C’est ainsi qu’on avait monté ma garde-robe pour l’université ; elle était complète et belle, et il s’y trouvait même un habit galonné. Accoutumé à cet équipage, je me croyais assez bien mis, mais, avant qu’il fût longtemps, mes amies me persuadèrent, d’abord par de légères moqueries, puis par de sages représentations, que je semblais tomber d’un autre monde. Quel que fût mon chagrin, je ne voyais pas d’abord comment je pourrais remédier à la chose ; mais, quand M. des Masures, ce poétique gentilhomme villageois, si chéri du public, se fut montré sur la scène dans le même costume, et qu’il eut provoquéde bons rires par le ridicule de son ajustement, plus encore que de son esprit, ma résolution fut prise, et je me permis d’échanger tout d’un coup, contre des habits à la nouvelle mode et au goût de Leipzig, ma garde-robe entière, qui en fut bien réduite.

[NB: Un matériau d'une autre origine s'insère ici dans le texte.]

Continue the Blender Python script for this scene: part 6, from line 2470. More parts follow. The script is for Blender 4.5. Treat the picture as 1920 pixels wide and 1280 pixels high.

Après cette première épreuve, je dus en soutenir une autre, qui me fut beaucoup plus désagréable, parce qu’elle concernait une chose qu’on ne change et ne quitte pas aussi aisément. J’étais né et j’avais été élevé dans un pays de haut-allemand, et, quoique mon père observât toujours une certaine pureté de langage ; que, dès notre enfance, il eût fixé notre attention sur ce qu’on peut appeler les vrais défauts de ce dialecte, et qu’il nous eût préparés à parler plus purement, cependant il me restait un grand nombre d’idiotismes plus enracinés, que je me plaisais à faire valoir, parce que j’en aimais la naïveté, et par là je m’attirais chaque fois une réprimande sévère de mes nouveaux concitoyens. En effet les hauts-Allemands, et peut-être plus que les autres ceux qui habitent près du Rhin et du Mein (parce que les grands fleuves, comme les rivages de la mer, ont toujours quelque chose de vivifiant), s’expriment beaucoup par figures et par allusions, et se servent, avec un bon sens remarquable, de locutions proverbiales. Dans l’un et l’autre cas, ils sont souvent un peu verts, mais toujours convenables, si l’on considère l’objet de l’expression ; seulement il peut se glisser, de temps en temps, quelque chose qui blesse une oreille délicate.